There are no people saying "we should be using old analog ampermeters, those are better" That would be just silly.
Ooh, a challenge.
Try measuring charge with a modern meter.
At school we measured charge using a ballistic galvanometer. Principle: dissipate the charge through the meter in a time that is much shorter than the meter's response time. The needle is kicked and the maximum deflection is proportional to the current*time, i.e. charge.
Well I'm sure you will have trouble measuring liters or kilos with digital multimeter too.. Ballistic galvanometer is specialized instrument. If it was something commonly used, multimeters would have a measurement for that.
You could use a meter with high Z and know capacitor, and measure peak voltage.
Nonetheless, analogue ammeters are better for measuring charge, and using them for that purpose isn't silly.
That meter+capacitor technique won't work in many interesting cases.
My english fails me. Sorry. What I wanted to relay is that fact that there are separate instruments to measure current, voltage or resistance doesn't make multimeters stupid. If anything, most of us only use multimeters for those kind of measurements, and we have no separate voltmeters and ammeters and voltmeters, for pretty much anything that multimeters do.

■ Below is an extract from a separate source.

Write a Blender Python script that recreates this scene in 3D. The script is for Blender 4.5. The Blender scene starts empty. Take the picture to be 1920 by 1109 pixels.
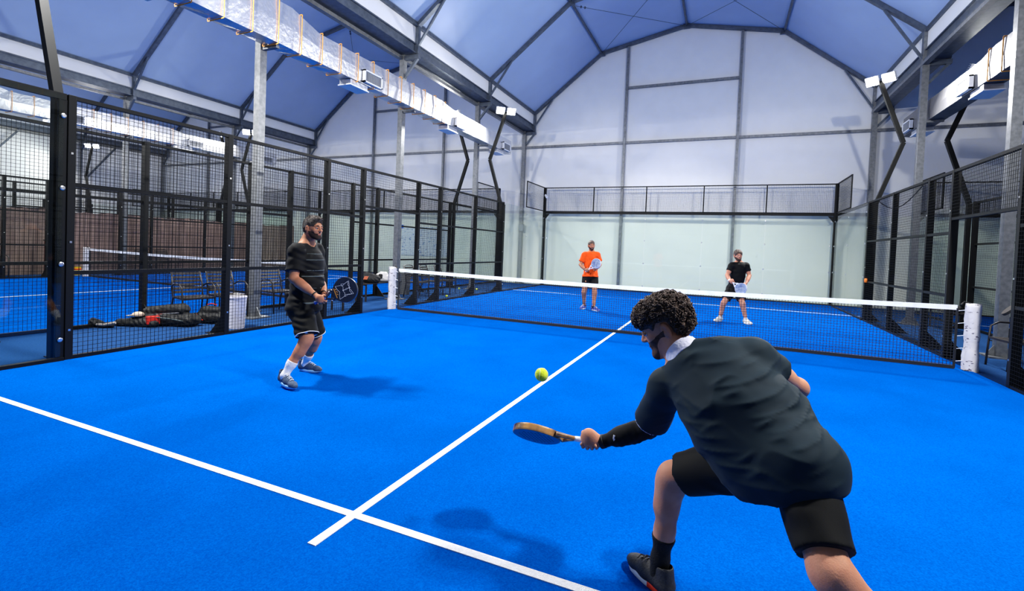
import bpy, math, random
import numpy as np
from mathutils import Vector, Matrix
random.seed(7); RNG = np.random.default_rng(7)
COL = bpy.context.scene.collection
PI = math.pi

# ------------------------------------------------------------------ camera
CP = np.array([1.7489, -9.0245, 1.4831])
def _cam_axes(y, p, r):
    cy, sy, cp, sp = math.cos(y), math.sin(y), math.cos(p), math.sin(p)
    f = np.array([sy*cp, cy*cp, sp]); rt = np.array([cy, -sy, 0.0]); up = np.cross(rt, f)
    c, s = math.cos(r), math.sin(r)
    return rt*c + up*s, -rt*s + up*c, f
CR, CU, CF = _cam_axes(-0.42018, -0.02592, 0.03997)
FPX, PX, PY = 921.33, 944.44, 488.57
def W(u, v, d):
    """world point seen at photo pixel u,v at depth d (used to read joint positions off the photograph)"""
    return CP + d*(CF + (u-PX)/FPX*CR - (v-PY)/FPX*CU)
cam = bpy.data.cameras.new('camera'); camo = bpy.data.objects.new('camera', cam); COL.objects.link(camo)
cam.sensor_width = 36; cam.lens = FPX/1920*36
cam.shift_x = (960-PX)/1920; cam.shift_y = (PY-554.5)/1920
cam.clip_start = 0.05; cam.clip_end = 200
camo.matrix_world = Matrix(((CR[0], CU[0], -CF[0], CP[0]), (CR[1], CU[1], -CF[1], CP[1]), (CR[2], CU[2], -CF[2], CP[2]), (0, 0, 0, 1)))
bpy.context.scene.camera = camo

# ------------------------------------------------------------------ materials
def srgb(r, g, b):
    f = lambda c: (c/255/12.92) if c/255 <= .04045 else ((c/255+.055)/1.055)**2.4
    return (f(r), f(g), f(b), 1)
def mat(name, col, rough=.6, metal=0, noise=0, nscale=20, bump=0, bscale=60, col2=None, coords='Object', sheen=0, spec=.5, emis=0, stretch=None, sub=0):
    m = bpy.data.materials.new(name); m.use_nodes = True
    nt = m.node_tree; b = nt.nodes['Principled BSDF']
    b.inputs['Base Color'].default_value = col; b.inputs['Roughness'].default_value = rough
    b.inputs['Metallic'].default_value = metal; b.inputs['Specular IOR Level'].default_value = spec
    if sheen: b.inputs['Sheen Weight'].default_value = sheen; b.inputs['Sheen Roughness'].default_value = .4
    if sub:
        b.inputs['Subsurface Weight'].default_value = sub; b.inputs['Subsurface Radius'].default_value = (.012, .005, .003); b.inputs['Subsurface Scale'].default_value = 1
    if emis: b.inputs['Emission Color'].default_value = col; b.inputs['Emission Strength'].default_value = emis
    tc = nt.nodes.new('ShaderNodeTexCoord'); src = tc.outputs[coords]
    if stretch:
        mp = nt.nodes.new('ShaderNodeMapping'); mp.inputs['Scale'].default_value = stretch
        nt.links.new(src, mp.inputs['Vector']); src = mp.outputs['Vector']
    if noise or col2:
        n = nt.nodes.new('ShaderNodeTexNoise'); n.inputs['Scale'].default_value = nscale; n.inputs['Detail'].default_value = 5
        nt.links.new(src, n.inputs['Vector'])
        cr = nt.nodes.new('ShaderNodeValToRGB'); nt.links.new(n.outputs['Fac'], cr.inputs['Fac'])
        c2 = col2 or tuple(max(0, c*(1-noise)) for c in col[:3])+(1,)
        c1 = col if col2 else tuple(min(1, c*(1+noise)) for c in col[:3])+(1,)
        cr.color_ramp.elements[0].position = .32; cr.color_ramp.elements[1].position = .68
        cr.color_ramp.elements[0].color = c2; cr.color_ramp.elements[1].color = c1
        nt.links.new(cr.outputs['Color'], b.inputs['Base Color'])
    if bump:
        n2 = nt.nodes.new('ShaderNodeTexNoise'); n2.inputs['Scale'].default_value = bscale; n2.inputs['Detail'].default_value = 4
        nt.links.new(src, n2.inputs['Vector'])
        bp = nt.nodes.new('ShaderNodeBump'); bp.inputs['Strength'].default_value = bump; bp.inputs['Distance'].default_value = .01
        nt.links.new(n2.outputs['Fac'], bp.inputs['Height']); nt.links.new(bp.outputs['Normal'], b.inputs['Normal'])
    return m
M = {}
M['turf'] = mat('blue_turf', (0, .118, .50, 1), 1, col2=(0, .074, .37, 1), nscale=120, bump=.35, bscale=350, spec=0)
def turf_tune(m, amp, broad):
    nt = m.node_tree; b = nt.nodes['Principled BSDF']
    cr = [n for n in nt.nodes if n.type == 'VALTORGB'][0]
    tc = [n for n in nt.nodes if n.type == 'TEX_COORD'][0]
    n = nt.nodes.new('ShaderNodeTexNoise'); n.inputs['Scale'].default_value = 1.3; n.inputs['Detail'].default_value = 3
    nt.links.new(tc.outputs['Object'], n.inputs['Vector'])
    mr = nt.nodes.new('ShaderNodeMapRange'); mr.inputs[1].default_value = .3; mr.inputs[2].default_value = .7
    mr.inputs[3].default_value = 1-broad; mr.inputs[4].default_value = 1+broad
    nt.links.new(n.outputs['Fac'], mr.inputs[0])
    vm = nt.nodes.new('ShaderNodeVectorMath'); vm.operation = 'SCALE'
    nt.links.new(cr.outputs['Color'], vm.inputs[0]); nt.links.new(mr.outputs[0], vm.inputs['Scale'])
    nt.links.new(vm.outputs[0], b.inputs['Base Color'])
turf_tune(M['turf'], 1, .08)
M['walk'] = mat('dull_blue_carpet', (.028, .078, .20, 1), 1, col2=(.018, .056, .15, 1), nscale=60, bump=.3, bscale=200, spec=0)
M['line'] = mat('white_line', (.92, .92, .92, 1), .9, noise=.06, nscale=60, bump=.6, bscale=250)
M['black'] = mat('black_powder_coat', (.007, .0075, .007, 1), .5, spec=.3, bump=.05, bscale=150)
M['wire'] = mat('black_wire', (.008, .008, .007, 1), .55, spec=.2)
M['galv'] = mat('galvanised_steel', (.26, .27, .28, 1), .45, metal=.6, col2=(.17, .18, .19, 1), nscale=14, bump=.1, bscale=40)
M['galvd'] = mat('dull_galvanised_steel', (.15, .175, .21, 1), .45, metal=.6, col2=(.10, .12, .15, 1), nscale=9, bump=.1, bscale=40)
M['white_pvc'] = mat('white_membrane', (.86, .86, .84, 1), .38, noise=.02, nscale=2, bump=.1, bscale=2)
M['ceil'] = mat('roof_membrane', (.40, .51, .71, 1), .5, noise=.04, nscale=.8, bump=.15, bscale=1.2)  # blue cast of the dusk light put into the membrane colour
M['panel_white'] = mat('white_wall_panel', (.92, .93, .82, 1), .3, noise=.02, nscale=1.5)
M['orange'] = mat('orange_strap', srgb(215, 150, 70), .6)
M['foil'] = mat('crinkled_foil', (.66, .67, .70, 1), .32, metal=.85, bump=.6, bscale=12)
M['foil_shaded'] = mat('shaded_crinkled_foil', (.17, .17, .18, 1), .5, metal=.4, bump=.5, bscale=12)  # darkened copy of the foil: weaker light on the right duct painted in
M['grille'] = mat('grey_grille', (.35, .36, .38, 1), .5)
M['grille_frame'] = mat('white_grille_frame', (.85, .86, .88, 1), .4)
M['tape'] = mat('white_net_tape', (.80, .82, .85, 1), .7, noise=.08, nscale=8, bump=.3, bscale=14)
M['netcord'] = mat('black_net_cord', (.012, .014, .018, 1), .7)
M['bolt'] = mat('steel_bolt', (.7, .7, .7, 1), .3, metal=1)
M['curtain'] = mat('brown_curtain', srgb(150, 128, 116), .8, col2=srgb(118, 98, 90), nscale=3, stretch=(1, 4, .4), bump=.4, bscale=8)
def glass_mat():
    m = bpy.data.materials.new('clear_glass'); m.use_nodes = True; nt = m.node_tree; nt.nodes.clear()
    out = nt.nodes.new('ShaderNodeOutputMaterial'); mx = nt.nodes.new('ShaderNodeMixShader')
    tr = nt.nodes.new('ShaderNodeBsdfTransparent'); gl = nt.nodes.new('ShaderNodeBsdfGlossy'); fr = nt.nodes.new('ShaderNodeLayerWeight'); pw = nt.nodes.new('ShaderNodeMath'); ml = nt.nodes.new('ShaderNodeMath')
    tr.inputs['Color'].default_value = (.95, .975, .955, 1); gl.inputs['Roughness'].default_value = .02; fr.inputs['Blend'].default_value = .5; pw.operation = 'POWER'; pw.inputs[1].default_value = 4.5; ml.operation = 'MULTIPLY_ADD'; ml.inputs[1].default_value = .75; ml.inputs[2].default_value = .03
    nt.links.new(fr.outputs['Facing'], pw.inputs[0]); nt.links.new(pw.outputs[0], ml.inputs[0]); nt.links.new(ml.outputs[0], mx.inputs[0]); nt.links.new(tr.outputs[0], mx.inputs[1]); nt.links.new(gl.outputs[0], mx.inputs[2]); nt.links.new(mx.outputs[0], out.inputs[0])
    return m
M['glass'] = glass_mat()
def lamp_mat():
    m = bpy.data.materials.new('lit_led_panel'); m.use_nodes = True; nt = m.node_tree; nt.nodes.clear()
    out = nt.nodes.new('ShaderNodeOutputMaterial'); e = nt.nodes.new('ShaderNodeEmission'); e.inputs['Color'].default_value = (1, .97, .92, 1); e.inputs['Strength'].default_value = 40
    nt.links.new(e.outputs[0], out.inputs[0]); return m
M['led'] = lamp_mat()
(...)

What you are mentioning is a measurement that doesn't exist on multimeter. So it is not only not silly but is only logical thing to use specialized instrument made for that particular measurement.
Of course you can measure quantity of charge with capacitor. It is actually most common method today in today's electrometers, by using known capacitor and connecting it either in integrator mode or in a shunt mode (the one I mentioned). Ballistic galvanometer uses mass to integrate charge pulse into mechanical displacement, capacitor uses stored charge to integrate to voltage directly. Actually, ballistic galvanometers are calibrated by discharging calibrated capacitors into it, making it mathematically equivalent, proven by physical experiment.
Yes, I'm old enough, we did play with those in school too. They are fascinating, very very cool. I love old tech.
Scopes can measure frequency, but my TF930 does it better. But most of the time, I can quickly, while scoping around, verify that crystal on my board runs at 10MHz and that the waveform is OK. And 8 digits and 2-3 ppm frequency accuracy on a scope is better than what that cheap 20-30 ppm crystal will do.
If I need it more precise, I fire up TF930.. But 80-90% of time it's not necessary.